The Mule is directed by and stars Clint Eastwood as Earl Stone a man who works with Daisy’s for a living even if he ignores his family (Tessa Farmiga, Dianne Weist and Alison Eastwood) but when his flower shop goes bust he has to find a new job and he is offered a simple driving job from A to B though little does he know that he’s become a Drug Mule but someone like him with a clean criminal record and his old age makes him ideal for that work.
There is something very reassuring about watching Clint Eastwood on screen in a movie and this is his first on screen role since Trouble with the Curve in 2012 and while I was watching him in this movie I couldn’t help but smile a little because there was a part of me that thought that no matter what happens it feels like everything will be okay even though he is 89 now and at times looked very frail and skinny and I thought to myself “No no don’t move” as if he was a grandparent or something and when I began to think about it some more I thought of Donald Sutherland in the Leisure Seeker last year.

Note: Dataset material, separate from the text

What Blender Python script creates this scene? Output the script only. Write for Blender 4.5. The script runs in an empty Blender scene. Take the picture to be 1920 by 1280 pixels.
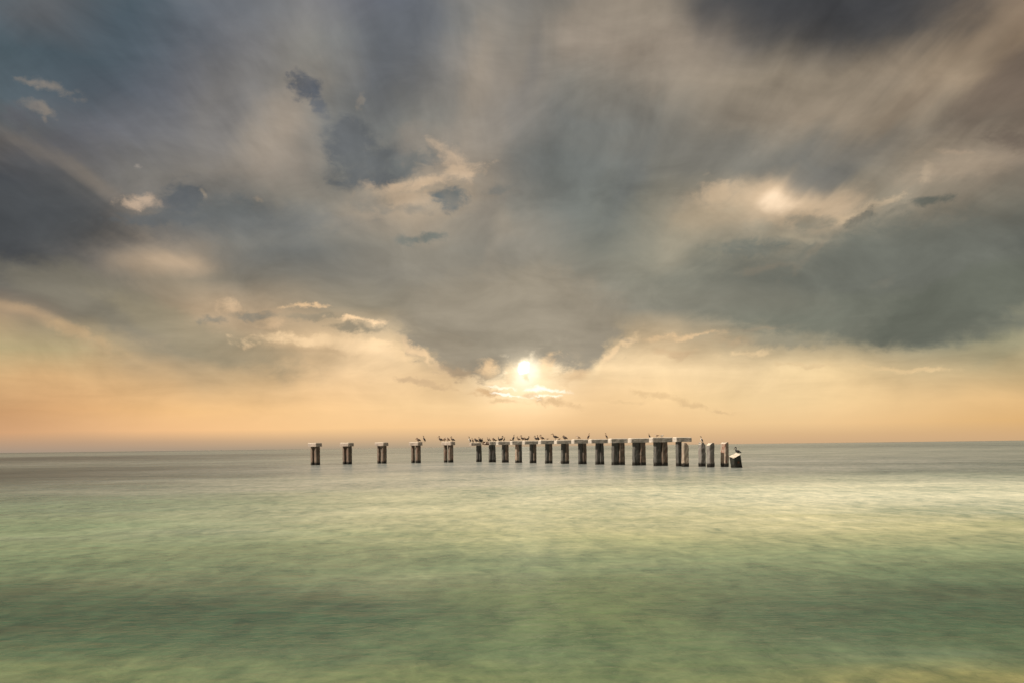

And it had me thinking that I imagined those men in the roles that made me fall in love with them be it Dirty Harry or Firefox or the Hunger Games series or as the head of the Jebediah Springfield museum respectively and watching them be frail or sick in a film and I know their just playing the part I couldn’t help but react a little as if it was watching a family member be similar.
As for the film itself it is okay, it doesn’t reach the heights that both American Sniper or Sully reached which felt like vintage Eastwood films up there with his best work this is more of his middle of the road fare where he did a few takes, shot it relatively quickly and put it out for Warner Brothers so he could move on to a more personal project.
The rest of the cast are pretty good, Bradley Cooper has a small role as a DEA agent, Lawrence Fishburne plays his boss, Michael Pena is his sidekick and their all pretty good, also good is Ms Weist as Earl’s long suffering wife and Andy Garcia as the head of the Cartel Earl goes to work for.
And so that was my review of the Mule and it’s a serviceable effort from Clint but it isn’t one of his best, 2 out of 5.